Florence Pugh’s The Midnight Library Ignites Cannes Bidding War
Florence Pugh’s The Midnight Library ignites a Cannes bidding frenzy, with studios stampeding for the festival’s buzziest fantasy drama.
Florence Pugh has barely shown up to the 2026 Cannes market and she already has the buzziest package on the floor. Her next one is a fantasy drama called 'The Midnight Library,' and the scramble to land it is getting loud.
What it is
Garth Davis is directing an adaptation of Matt Haig's novel about a woman caught in the space between life and death who stumbles into a library where every book holds an alternate version of her life. Big feelings, big canvas, and Pugh front and center. No shock the combination is turning heads fast.
Why buyers are swarming
- Studios in the mix: Paramount Pictures, Sony Pictures, and Focus Features are all believed to be chasing it.
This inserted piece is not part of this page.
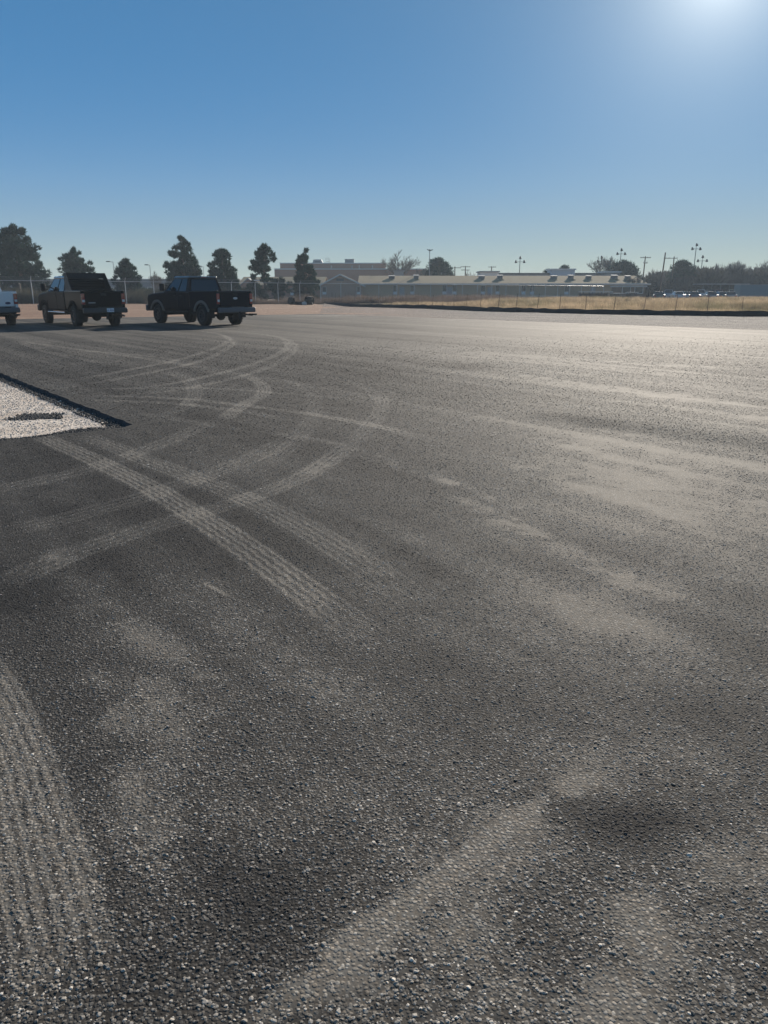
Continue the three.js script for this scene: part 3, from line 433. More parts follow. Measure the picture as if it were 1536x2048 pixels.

- What they want: domestic rights and select international territories.
- Who is holding cards: producer-financier Studiocanal is expected to keep distribution in several of its key regions.
- The price tag: an estimated budget around $70 million.
- The vibe: it's already sparked a serious bidding war and is tracking to be one of the biggest deals to come out of Cannes this year.
Why the heat now
Pugh's schedule has been expanding with both film and streaming work, and this slots right into that momentum. Add Davis behind the camera and a high-concept premise with mainstream reach, and you get exactly the kind of market package that makes buyers sharpen their pencils.
Bottom line
'The Midnight Library' is the early market rocket: a star-led, emotionally loaded fantasy with scale, a clear hook, and multiple heavyweights trying to plant their flag. Expect this one to set off fireworks before Cannes wraps.